PORTLAND, Maine — The former plant worker suspected of putting razor blades into pizza dough that was sold at Maine supermarkets and grocery stores could be brought back to York County Jail as early as Tuesday afternoon, according to Saco police Sgt. Chris Hardiman, after being arraigned in Dover District Court in New Hampshire earlier in the morning.

Nicholas Mitchell, 38, faces two felony charges of reckless conduct with a dangerous weapon and violating conditions of release, according to Hardiman.

He was arrested Sunday night in Dover after a warrant was served by the Saco police.

Mitchell is a former employee of It’ll Be Pizza, a Scarborough-based manufacturing company that makes several kinds of pizza dough, including the Portland Pie Co. dough that was sold at Hannaford, where customers first reported finding the tampered dough.

Hannaford Supermarkets has recalled Portland Pie Co. cheese and fresh dough sold in its deli department since Aug. 1, and has removed Portland Pie Co. products from stores in Maine, Massachusetts, New Hampshire, New York and Vermont.

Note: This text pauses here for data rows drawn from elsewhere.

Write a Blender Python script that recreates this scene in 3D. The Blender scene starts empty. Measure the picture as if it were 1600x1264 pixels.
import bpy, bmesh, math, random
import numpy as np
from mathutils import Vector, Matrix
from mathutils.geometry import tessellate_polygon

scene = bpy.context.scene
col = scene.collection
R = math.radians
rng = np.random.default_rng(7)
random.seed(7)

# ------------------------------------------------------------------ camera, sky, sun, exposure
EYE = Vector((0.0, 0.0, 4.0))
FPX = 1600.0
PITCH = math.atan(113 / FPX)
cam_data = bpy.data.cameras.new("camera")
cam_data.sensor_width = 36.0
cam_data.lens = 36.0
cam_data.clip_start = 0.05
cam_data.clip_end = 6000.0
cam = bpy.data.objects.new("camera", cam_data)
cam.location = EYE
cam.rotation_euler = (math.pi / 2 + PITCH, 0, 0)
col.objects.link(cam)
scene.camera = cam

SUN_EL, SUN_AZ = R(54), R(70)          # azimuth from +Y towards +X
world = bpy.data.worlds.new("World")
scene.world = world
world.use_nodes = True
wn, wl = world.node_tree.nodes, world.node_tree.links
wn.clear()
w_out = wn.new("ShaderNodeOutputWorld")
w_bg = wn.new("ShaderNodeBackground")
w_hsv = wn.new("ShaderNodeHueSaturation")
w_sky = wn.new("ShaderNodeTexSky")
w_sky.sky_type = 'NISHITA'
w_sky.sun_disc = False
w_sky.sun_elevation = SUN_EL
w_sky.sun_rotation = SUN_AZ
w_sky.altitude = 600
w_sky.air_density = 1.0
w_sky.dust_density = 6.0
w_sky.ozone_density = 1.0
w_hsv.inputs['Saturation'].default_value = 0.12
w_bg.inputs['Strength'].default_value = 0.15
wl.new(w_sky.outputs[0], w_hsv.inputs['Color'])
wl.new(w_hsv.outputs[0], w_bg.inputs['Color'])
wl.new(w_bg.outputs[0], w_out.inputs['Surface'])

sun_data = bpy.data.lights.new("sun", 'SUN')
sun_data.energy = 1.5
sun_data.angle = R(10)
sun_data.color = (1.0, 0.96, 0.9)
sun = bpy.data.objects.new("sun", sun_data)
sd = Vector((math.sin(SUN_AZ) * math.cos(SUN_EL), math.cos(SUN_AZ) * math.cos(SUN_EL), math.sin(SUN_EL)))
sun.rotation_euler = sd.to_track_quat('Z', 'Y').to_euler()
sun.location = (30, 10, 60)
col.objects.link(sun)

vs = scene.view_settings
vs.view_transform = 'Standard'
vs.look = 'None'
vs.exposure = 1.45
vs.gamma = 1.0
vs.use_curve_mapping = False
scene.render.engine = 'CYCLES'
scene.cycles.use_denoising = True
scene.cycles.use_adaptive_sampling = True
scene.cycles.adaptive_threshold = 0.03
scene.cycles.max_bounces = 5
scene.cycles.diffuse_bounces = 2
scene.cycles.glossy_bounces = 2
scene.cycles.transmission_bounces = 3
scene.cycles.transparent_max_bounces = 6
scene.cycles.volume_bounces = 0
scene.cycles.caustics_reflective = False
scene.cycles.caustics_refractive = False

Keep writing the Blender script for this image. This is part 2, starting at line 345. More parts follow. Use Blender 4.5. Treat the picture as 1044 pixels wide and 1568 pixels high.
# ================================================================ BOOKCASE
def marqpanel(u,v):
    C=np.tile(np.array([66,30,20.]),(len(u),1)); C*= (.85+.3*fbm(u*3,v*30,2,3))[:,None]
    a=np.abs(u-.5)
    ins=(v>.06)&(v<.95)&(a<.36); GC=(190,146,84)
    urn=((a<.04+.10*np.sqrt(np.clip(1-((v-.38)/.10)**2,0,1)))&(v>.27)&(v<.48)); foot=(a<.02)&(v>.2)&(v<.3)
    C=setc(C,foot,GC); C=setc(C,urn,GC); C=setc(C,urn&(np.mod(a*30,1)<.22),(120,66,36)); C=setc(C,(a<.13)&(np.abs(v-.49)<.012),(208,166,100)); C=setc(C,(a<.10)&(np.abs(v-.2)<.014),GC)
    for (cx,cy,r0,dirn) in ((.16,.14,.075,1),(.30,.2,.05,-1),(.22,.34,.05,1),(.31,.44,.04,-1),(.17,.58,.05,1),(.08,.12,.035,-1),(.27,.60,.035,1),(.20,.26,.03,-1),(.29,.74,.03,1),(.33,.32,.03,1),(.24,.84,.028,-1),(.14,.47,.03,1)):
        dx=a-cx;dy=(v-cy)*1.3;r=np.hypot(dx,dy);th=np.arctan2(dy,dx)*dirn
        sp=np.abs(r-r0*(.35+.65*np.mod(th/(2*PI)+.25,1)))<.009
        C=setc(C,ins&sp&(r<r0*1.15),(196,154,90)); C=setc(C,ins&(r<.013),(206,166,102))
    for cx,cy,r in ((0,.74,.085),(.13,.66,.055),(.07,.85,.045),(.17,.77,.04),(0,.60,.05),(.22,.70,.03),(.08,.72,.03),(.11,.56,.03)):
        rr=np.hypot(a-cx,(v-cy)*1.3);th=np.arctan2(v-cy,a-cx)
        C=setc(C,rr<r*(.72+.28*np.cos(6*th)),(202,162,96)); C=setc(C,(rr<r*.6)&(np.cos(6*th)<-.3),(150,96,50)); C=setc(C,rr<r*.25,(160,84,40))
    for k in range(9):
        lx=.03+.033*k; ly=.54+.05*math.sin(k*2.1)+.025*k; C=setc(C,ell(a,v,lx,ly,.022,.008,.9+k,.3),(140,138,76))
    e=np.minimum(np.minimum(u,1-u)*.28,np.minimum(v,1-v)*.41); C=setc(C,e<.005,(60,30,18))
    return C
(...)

Shaw’s, Star Markets and other supermarkets carrying the products have done the same.

Police reported that customers had found tampered dough on Oct. 5, but people in southern Maine said they have found scraps of metal in their pizza dough since mid-August.

AdriAnne Cole Curtis, a 33-year-old schoolteacher who lives in Sanford, said she found a tampered package of pizza dough that her family bought at the Hannaford in Sanford on Aug. 14. When the family went to make the pizza for dinner on Aug. 17, they found scraps of metal poking out of the package.

Curtis said the incident has caused her daughter a lot of anxiety. She said her daughter still makes her inspect for metal before they buy pizza dough at the grocery store.

“It really scared her. She had trouble sleeping for about a week afterwards and kept asking how the metal got in the dough. We had to watch YouTube videos about pizza dough manufacturing over and over because she wanted to understand how it could have happened.”

Curtis assumed the metal scraps she found in the dough this August was nothing malicious and just “some rare mistake.” She returned the pizza dough to the Hannaford store manager that week and received a refund.